As one of 27 children, Trick Daddy has witnessed some trying
times and received more ass whippings than lectures during his
formative years.
As a result, he rebelled before finding his way and new meaning
to life in music, subsequently imparting self-taught life lessons
through his uncompromising rhymes.
It's the age-old tale of triumph over unlikely odds and that
ring of familiarity runs rife throughout Trick Daddy's sixth solo
album, Thug Matrimony: Married to the Streets.
It's not so much a bad album, just a little too generic for this
sort of thing and gets off on the wrong foot with the fuck-laden
overload that represents Fuckin' Around.
Once the album eases off the bad-boy attitude and injects some
feel-good rhythms, it actually works a great deal better.

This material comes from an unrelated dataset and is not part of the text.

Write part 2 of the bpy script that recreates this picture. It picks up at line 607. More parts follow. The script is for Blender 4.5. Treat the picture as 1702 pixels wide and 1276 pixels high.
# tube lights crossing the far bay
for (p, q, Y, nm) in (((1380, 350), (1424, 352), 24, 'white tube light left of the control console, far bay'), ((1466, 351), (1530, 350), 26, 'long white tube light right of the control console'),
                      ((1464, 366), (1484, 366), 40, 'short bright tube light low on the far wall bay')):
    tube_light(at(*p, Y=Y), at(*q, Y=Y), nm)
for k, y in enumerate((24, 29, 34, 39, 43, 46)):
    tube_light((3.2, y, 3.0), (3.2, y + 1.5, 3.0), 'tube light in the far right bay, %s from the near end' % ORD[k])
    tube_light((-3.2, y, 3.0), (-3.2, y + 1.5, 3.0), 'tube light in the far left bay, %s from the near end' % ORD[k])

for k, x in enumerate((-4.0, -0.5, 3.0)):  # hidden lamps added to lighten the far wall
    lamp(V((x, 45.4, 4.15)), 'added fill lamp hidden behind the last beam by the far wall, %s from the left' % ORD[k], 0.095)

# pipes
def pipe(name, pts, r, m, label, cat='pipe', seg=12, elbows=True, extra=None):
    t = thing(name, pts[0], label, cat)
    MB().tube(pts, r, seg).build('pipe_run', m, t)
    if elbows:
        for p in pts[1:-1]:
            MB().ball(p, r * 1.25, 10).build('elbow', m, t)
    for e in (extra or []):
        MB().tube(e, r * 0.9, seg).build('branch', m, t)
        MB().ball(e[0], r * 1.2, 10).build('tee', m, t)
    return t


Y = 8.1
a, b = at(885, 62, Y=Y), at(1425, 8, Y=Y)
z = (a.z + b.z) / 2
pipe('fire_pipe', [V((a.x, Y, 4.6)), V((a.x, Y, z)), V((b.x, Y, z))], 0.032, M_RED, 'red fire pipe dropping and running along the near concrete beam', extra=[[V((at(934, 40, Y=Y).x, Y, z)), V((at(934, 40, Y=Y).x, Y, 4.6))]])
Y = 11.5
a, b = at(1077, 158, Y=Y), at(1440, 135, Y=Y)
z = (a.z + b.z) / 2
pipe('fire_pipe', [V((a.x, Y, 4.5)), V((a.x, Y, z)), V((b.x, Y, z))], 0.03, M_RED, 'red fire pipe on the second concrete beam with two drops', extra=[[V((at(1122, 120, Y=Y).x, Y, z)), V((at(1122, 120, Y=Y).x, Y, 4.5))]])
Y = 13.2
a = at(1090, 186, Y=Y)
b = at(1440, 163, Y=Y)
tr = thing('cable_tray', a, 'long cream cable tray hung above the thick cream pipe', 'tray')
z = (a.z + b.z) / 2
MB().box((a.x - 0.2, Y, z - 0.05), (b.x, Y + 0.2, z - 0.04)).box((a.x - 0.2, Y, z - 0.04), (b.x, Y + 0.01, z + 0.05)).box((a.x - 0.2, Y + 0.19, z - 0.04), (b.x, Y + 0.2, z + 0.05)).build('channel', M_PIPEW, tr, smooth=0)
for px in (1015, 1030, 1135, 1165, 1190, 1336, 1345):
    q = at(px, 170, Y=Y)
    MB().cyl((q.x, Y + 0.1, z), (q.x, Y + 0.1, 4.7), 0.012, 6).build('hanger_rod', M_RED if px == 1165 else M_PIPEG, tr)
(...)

Hence, tracks such as I Wanna Sang, with its chirpy
Jackson Five style children's vocals, and wise guidance lyrics
from Trick Daddy to a youth, fill the album with a much more enjoyable
feel than the hard-hitting, unrelenting likes of heavy hip-hop
anthems Gangsta' Livin' and J.O.D.D. (featuring
Khia and Tampa Tony).
Likewise, The Children's Song, which features a chorus
of 'children hold on to your dreams', feels a darn sight better
than the cock-sucking sentiment of Ménage A Trios.
Indeed, the album represents a curious mix of sentiment and bad-boy
attitude that doesn't always sit comfortably together.
When it's good, it's really worth listening to, but when it's
bad, it's just another rapper imparting their wisdom to the world
much in the same way as Eminem, D12 and others of that ilk.
Trick Daddy fans will no doubt lap it up and help the album on
to achieve gold or platinum status, but whether it reaches out
to new listeners is highly doubtful.